### Task directions
Retype only what runs from the first line of the listing to the line holding "R = math.radians", both included. Do not retype the pictures.

┏━━

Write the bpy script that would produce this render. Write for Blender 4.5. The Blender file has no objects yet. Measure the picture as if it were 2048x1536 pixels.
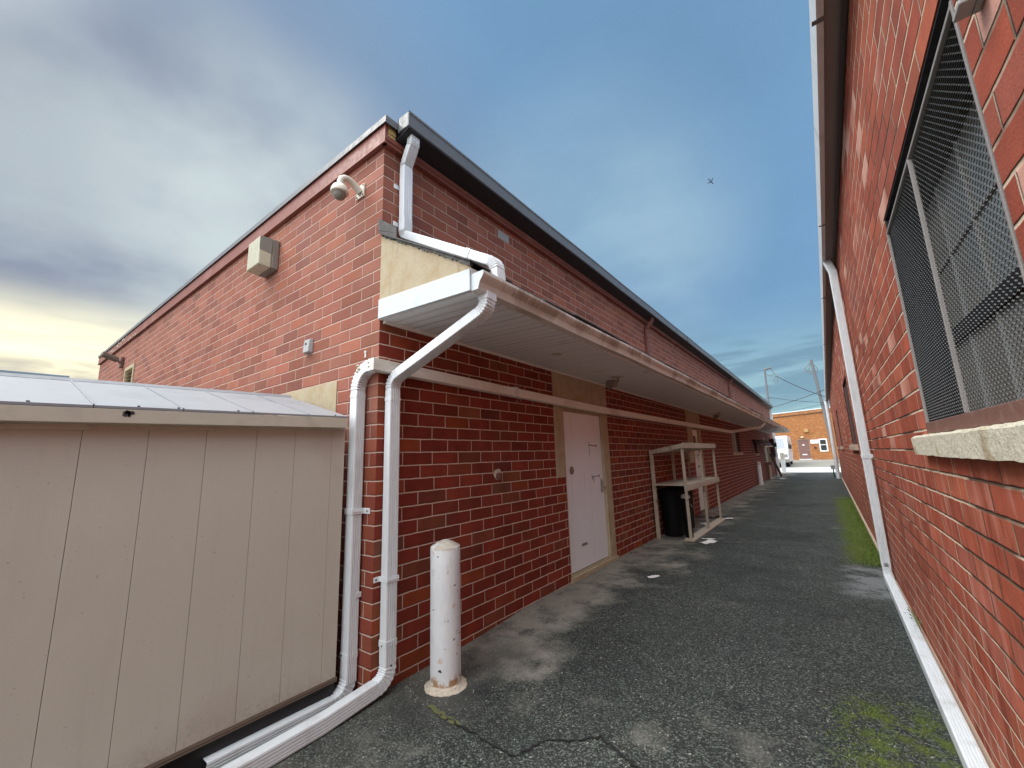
import bpy, bmesh, math, random
from mathutils import Vector, Matrix
random.seed(7)
scene = bpy.context.scene
COL = scene.collection
PI = math.pi
R = math.radians

# ------------------------------------------------------------------ nodes
class NB:
    """small helper that builds a material node tree"""
    def __init__(s, name, tree=None):
        if tree is None:
            s.m = bpy.data.materials.new(name); s.m.use_nodes = True
            s.t = s.m.node_tree
        else:
            s.t = tree
        s.t.nodes.clear()
    def n(s, typ, **kw):
        nd = s.t.nodes.new(typ)
        for k, v in kw.items(): setattr(nd, k, v)
        return nd
    def put(s, sock, v):
        if isinstance(v, bpy.types.NodeSocket): s.t.links.new(v, sock)
        elif isinstance(v, (tuple, list)):
            v = tuple(v)
            if len(sock.default_value) == 4 and len(v) == 3: v = v + (1,)
            sock.default_value = v
        else: sock.default_value = v
    def math(s, op, a, b=None, c=None, clamp=False):
        nd = s.n('ShaderNodeMath', operation=op); nd.use_clamp = clamp
        s.put(nd.inputs[0], a)
        if b is not None: s.put(nd.inputs[1], b)
        if c is not None: s.put(nd.inputs[2], c)
        return nd.outputs[0]
    def vmath(s, op, a, b=None):
        nd = s.n('ShaderNodeVectorMath', operation=op)
        s.put(nd.inputs[0], a)
        if b is not None: s.put(nd.inputs[1], b)
        return nd.outputs['Value'] if op in ('DOT_PRODUCT', 'LENGTH') else nd.outputs[0]
    def rng(s, v, a, b, c=0.0, d=1.0, smooth=True):
        nd = s.n('ShaderNodeMapRange'); nd.interpolation_type = 'SMOOTHSTEP' if smooth else 'LINEAR'
        s.put(nd.inputs[0], v); s.put(nd.inputs[1], a); s.put(nd.inputs[2], b)
        s.put(nd.inputs[3], c); s.put(nd.inputs[4], d)
        return nd.outputs[0]
    def mix(s, f, a, b, mode='MIX'):
        nd = s.n('ShaderNodeMix', data_type='RGBA', blend_type=mode)
        s.put(nd.inputs['Factor'], f); s.put(nd.inputs[6], a); s.put(nd.inputs[7], b)
        return nd.outputs[2]
    def noise(s, vec, scale, detail=3.0, rough=.55, out='Fac'):
        nd = s.n('ShaderNodeTexNoise')
        if vec is not None: s.put(nd.inputs['Vector'], vec)
        s.put(nd.inputs['Scale'], scale); s.put(nd.inputs['Detail'], detail); s.put(nd.inputs['Roughness'], rough)
        return nd.outputs[out]
    def ramp(s, f, stops, interp='LINEAR'):
        nd = s.n('ShaderNodeValToRGB'); cr = nd.color_ramp; cr.interpolation = interp
        while len(cr.elements) > 1: cr.elements.remove(cr.elements[-1])
        cr.elements[0].position = stops[0][0]; cr.elements[0].color = tuple(stops[0][1]) + (1,)
        for p, c in stops[1:]:
            e = cr.elements.new(p); e.color = tuple(c) + (1,)
        s.put(nd.inputs[0], f)
        return nd.outputs[0]
    def comb(s, x, y, z=0.0):
        nd = s.n('ShaderNodeCombineXYZ')
        s.put(nd.inputs[0], x); s.put(nd.inputs[1], y); s.put(nd.inputs[2], z)
        return nd.outputs[0]
    def pos(s):
        g = s.n('ShaderNodeNewGeometry'); sp = s.n('ShaderNodeSeparateXYZ')
        s.t.links.new(g.outputs['Position'], sp.inputs[0])
        return g.outputs['Position'], sp.outputs[0], sp.outputs[1], sp.outputs[2], g.outputs['Normal']
    def scaled(s, vec, sc):
        return s.vmath('MULTIPLY', vec, sc)
    def out(s, base, rough=.6, metal=0.0, bump=None, bdist=.002, bstr=1.0, spec=.5, **kw):
        b = s.n('ShaderNodeBsdfPrincipled')
        s.put(b.inputs['Base Color'], base); s.put(b.inputs['Roughness'], rough); s.put(b.inputs['Metallic'], metal)
        s.put(b.inputs['Specular IOR Level'], spec)
        for k, v in kw.items(): s.put(b.inputs[k], v)
        if bump is not None:
            bn = s.n('ShaderNodeBump'); s.put(bn.inputs['Height'], bump)
            s.put(bn.inputs['Distance'], bdist); s.put(bn.inputs['Strength'], bstr)
            s.t.links.new(bn.outputs[0], b.inputs['Normal'])
        o = s.n('ShaderNodeOutputMaterial'); s.t.links.new(b.outputs[0], o.inputs[0])
        return s.m

H = 0.1016      # brick course
BL = 0.30       # brick length

def brick_mat(name, ramp, mortar, seed=0.0, h=H, bl=BL, joint=.0052, pale=None, stain=None, streak=False, bumpk=1.0, grime=True, shade_film=False):
    b = NB(name)
    P, x, y, z, N = b.pos()
    ns = b.n('ShaderNodeSeparateXYZ'); b.t.links.new(N, ns.inputs[0])
    isx = b.math('GREATER_THAN', b.math('ABSOLUTE', ns.outputs[0]), b.math('ABSOLUTE', ns.outputs[1]))
    uend = b.math('ADD', b.math('MULTIPLY', x, -1.0), bl / 2)
    u = b.math('ADD', b.math('MULTIPLY', y, isx), b.math('MULTIPLY', uend, b.math('SUBTRACT', 1.0, isx)))
    # wobble of the edges
    w1 = b.math('MULTIPLY', b.math('SUBTRACT', b.noise(P, 9.0, 4, .6), .5), .011)
    w2 = b.math('MULTIPLY', b.math('SUBTRACT', b.noise(b.vmath('ADD', P, (7.3, 2.1, 5.5)), 11.0, 4, .6), .5), .010)
    uu = b.math('ADD', u, w1); vv = b.math('ADD', z, w2)
    v = b.math('DIVIDE', vv, h); row = b.math('FLOOR', v); fv = b.math('FRACT', v)
    par = b.math('SUBTRACT', row, b.math('MULTIPLY', b.math('FLOOR', b.math('MULTIPLY', row, .5)), 2.0))
    ph = b.math('SUBTRACT', .244, b.math('MULTIPLY', par, bl / 2))
    jit = b.n('ShaderNodeTexWhiteNoise', noise_dimensions='1D'); b.put(jit.inputs['W'], b.math('ADD', row, seed + .5))
    ph = b.math('ADD', ph, b.math('MULTIPLY', b.math('SUBTRACT', jit.outputs[0], .5), .028))
    uc = b.math('DIVIDE', b.math('SUBTRACT', uu, ph), bl); col = b.math('FLOOR', uc); fu = b.math('FRACT', uc)
    du = b.math('MULTIPLY', b.math('MINIMUM', fu, b.math('SUBTRACT', 1.0, fu)), bl)
    dv = b.math('MULTIPLY', b.math('MINIMUM', fv, b.math('SUBTRACT', 1.0, fv)), h)
    d = b.math('MINIMUM', b.math('MULTIPLY', du, 1.15), dv)
    mask = b.rng(d, joint - .0014, joint + .0014)
    wn = b.n('ShaderNodeTexWhiteNoise', noise_dimensions='3D')
    b.put(wn.inputs['Vector'], b.comb(b.math('ADD', col, b.math('MULTIPLY', isx, 91.7)), row, seed))
    rnd = wn.outputs['Value']
    rs = b.n('ShaderNodeSeparateColor'); b.t.links.new(wn.outputs['Color'], rs.inputs[0])
    c = b.ramp(rnd, ramp)
    # soft blotches and fine grain inside the brick
    blot = b.rng(b.noise(P, 5.0, 4, .6), .25, .75, .80, 1.18)
    grain = b.rng(b.noise(P, 150.0, 3, .7), .2, .8, .80, 1.18)
    edge = b.rng(d, joint, joint + .012, .86, 1.0)
    k = b.math('MULTIPLY', b.math('MULTIPLY', blot, grain), edge)
    k = b.math('MULTIPLY', k, b.rng(rs.outputs[1], 0, 1, .86, 1.12, False))
    c = b.mix(1.0, c, b.comb(k, k, k), 'MULTIPLY')
    if pale is not None:
        pm = b.math('GREATER_THAN', rs.outputs[2], pale[0])
        pm = b.math('MULTIPLY', pm, b.math('MULTIPLY', b.rng(b.noise(P, 1.3, 2), .42, .58, .10, .9), b.rng(z, 1.35, 1.55)))
        c = b.mix(pm, c, pale[1])
    if streak:   # white bloom and rain runs below the sills: long in z, narrow along the wall
        sv = b.comb(b.math('MULTIPLY', u, 13.0), b.math('MULTIPLY', z, 1.5), 2.0)
        sn = b.noise(sv, 1.0, 4, .65)
        low = b.rng(z, 1.42, 1.30, 0.0, 1.0)
        c = b.mix(b.math('MULTIPLY', b.rng(sn, .50, .62), b.math('MULTIPLY', low, .45)), c, (.60, .28, .22))
        c = b.mix(b.math('MULTIPLY', b.rng(sn, .44, .34), b.math('MULTIPLY', low, .65)), c, (.17, .028, .014))
    if grime:    # grey weathering film with its own cloudy shape
        gm = b.rng(b.noise(b.scaled(P, (.5, .5, .22)), 2.2, 5, .62), .52, .75, 0.0, .38)
        c = b.mix(b.math('MULTIPLY', gm, .5), c, (.20, .095, .070))
    if shade_film:     # canopy shade put into the colour: paler grey-brown on the end wall and everything above the canopy
        ex = b.math('MAXIMUM', b.math('SUBTRACT', 1.0, isx), b.math('GREATER_THAN', z, 2.55))
        ex = b.math('MULTIPLY', ex, b.rng(z, 1.2, 1.9, .35, 1.0))
        c = b.mix(b.math('MULTIPLY', ex, b.rng(b.noise(P, 1.9, 5, .65), .25, .75, .48, .82)), c, b.mix(rs.outputs[2], (.215, .092, .064), (.385, .158, .104)))
    mc = b.mix(b.noise(P, 25.0, 3), tuple(q * .72 for q in mortar), tuple(min(1, q * 1.2) for q in mortar))
    if shade_film: mc = b.mix(b.math('MULTIPLY', ex, .55), mc, (.34, .20, .155))
    if stain:
        mc = b.mix(b.rng(b.noise(P, 1.6, 3), .48, .6), mc, stain)
    c = b.mix(mask, mc, c)
    hgt = b.math('ADD', b.math('MULTIPLY', b.rng(d, joint - .003, joint + .004), 1.0),
                 b.math('MULTIPLY', b.noise(P, 110.0, 4, .7), .22))
    hgt = b.math('ADD', hgt, b.math('MULTIPLY', rs.outputs[0], .25))
    return b.out(c, b.rng(rnd, 0, 1, .72, .9), bump=hgt, bdist=.0075 * bumpk, bstr=.9, spec=.3)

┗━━

### Exercise result
Write the bpy script that would produce this render. Write for Blender 4.5. The Blender file has no objects yet. Measure the picture as if it were 2048x1536 pixels.
import bpy, bmesh, math, random
from mathutils import Vector, Matrix
random.seed(7)
scene = bpy.context.scene
COL = scene.collection
PI = math.pi
R = math.radians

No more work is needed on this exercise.